What Makes Music “Good?”

Whenever someone refers me to a musician of any genre that they find “good,” I’m always hesitant to accept that what qualifies as “good” to them will be the same for me. Really, there are so many ways to connect with music and so many ways to judge it. Eminem for example can be perceived as a god of rap talent or as perpetuating the misogynistic theme of violence against women. When I first started expanding my appreciation of rap, I asked my friends what they liked about artists like 2Pac and Biggie because they didn’t quite fit into my understanding at the time of what constituted “good” rap. To me, good rap meant fast rap. Speed equated to talent, but I quickly found in these artists that a good understanding of rhythm and lyricism (both political and comedic) can often create a more profound effect than speed alone. I also realized that though Tech N9ne’s “Caribou Lou” was a great song to crank up and roll your windows down to, its lyrics contribute no substance whatsoever to the song. At the end of the day I was listening to a rapper list the recipe for a mixed drink over a really cool beat.

While different ways of evaluating value of music can open up many avenues for appreciating artistic talent, every person has their own taste and expectations. Something that has always been a crucial factor to me is lyricism. The more poetic and complex the lyrics, the more I get sucked in. I know I’ve talked about Marina and the Diamonds in the past, who began writing poetry and transferred her talents to songwriting and music production, but another master of lyric composition and one of my personal favorites is the band Say Anything. Judging solely from their sound, they fall right into the category of teen angst punk music. However, looking closely at the lyrics complicates their image by showing the band’s appreciation for poetry and profound understanding of the power of language. As a writer, I deeply admire the sentences they construct because many of them hit me on both an emotional and an intellectual level.

For example, from the song “Yellow Cat Slash Red Cat” off of their 2004 album …Is A Real Boy, lead singer Max Bemis spits the words rhythmically, almost as if to poetic meter:

Again, I watch my cousin Greg watch MTV inside his home.
He makes fun of the Hip-hop videos from the couch he rides alone.
Snug in the cushion of his cackling he forgets his looming doubts.
He has relied on this for years; you will not yank the carpet out.

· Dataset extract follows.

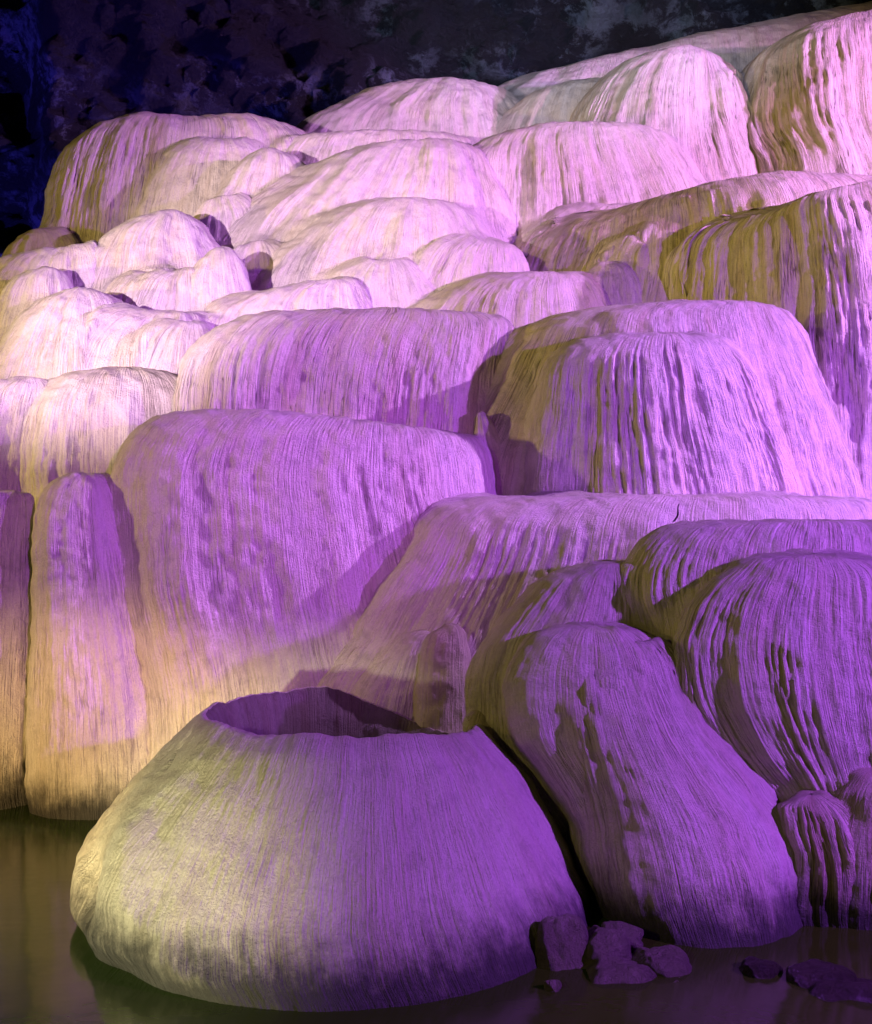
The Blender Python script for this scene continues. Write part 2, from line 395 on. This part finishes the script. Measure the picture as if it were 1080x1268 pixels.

The complexity of his sentence structures along with the obscured themes hidden deep beneath contemporary imagery emphasizes the complexity of adolescence and what it might really mean to be an “angsty teen.” By turning what could be crude or cliched imagery into poetics, he shows that this isn’t just some rant, rather it is a deeply thought out reflection on the grittier parts of life and how everyday scenarios (like an encounter between two cats or watching MTV) can factor into these issues that people think they understand.

Off of the same album (my personal favorite of their body of work), the song “The Futile” offers the same sort of combination of complicated language mingling with the raw emotion of the instrumentals and Bemis’ voice. In the opening of the song he starts:

Shit!
Nothing makes sense, so I won’t think about it. I’ll go with the ignorance.
Eat, sleep, fuck and flee; in four words, that’s me.
I am full of indifference.

I don’t want to clutter this post with direct quotation, but I think the lyrics often speak for themselves, reaching each listener on their own level of personal experience with the feelings that they are wrestling with throughout the song. The climactic moment of the song arguably comes to a head at a suicidal moment, though he never explicitly says he’s going to kill himself in explicit terms:

I’m eating rat poison for dinner.
Pull the cord from the phone. I am dining alone,
Tonight, rat poison for dinner.
Pull the cord from the phone. I am dining alone,
So goodnight.

Something about his use of totally non poetic words in these truly telling metaphorical and imagistic ways gives listeners a way of really rethinking and grappling with their own personal sense of these complex emotions. Everyone has felt anger, angst, frustration, maybe even suicidal at a point in their lives, but these tired and worn out adjectives are given fresh meaning by the syntactical feats of Say Anything. “So goodnight” can say so many other things than can a straightforward suicidal goodbye. Here, language is taking on the huge task of representing an arguably cliched theme for this genre of music and making it both personal and relatable at the same time.

This just scratches the surface of all of the things I love about this band. The way they use instrumentals to accompany these lyrics adds to the overall effect in a way that reading these lyrics on the web cannot convey.  At the end of the day, whatever way in which music speaks to you, finding ways of articulating and sharing this sense of “good” can open up a world of opportunities for others and yourself to experience music in a new way.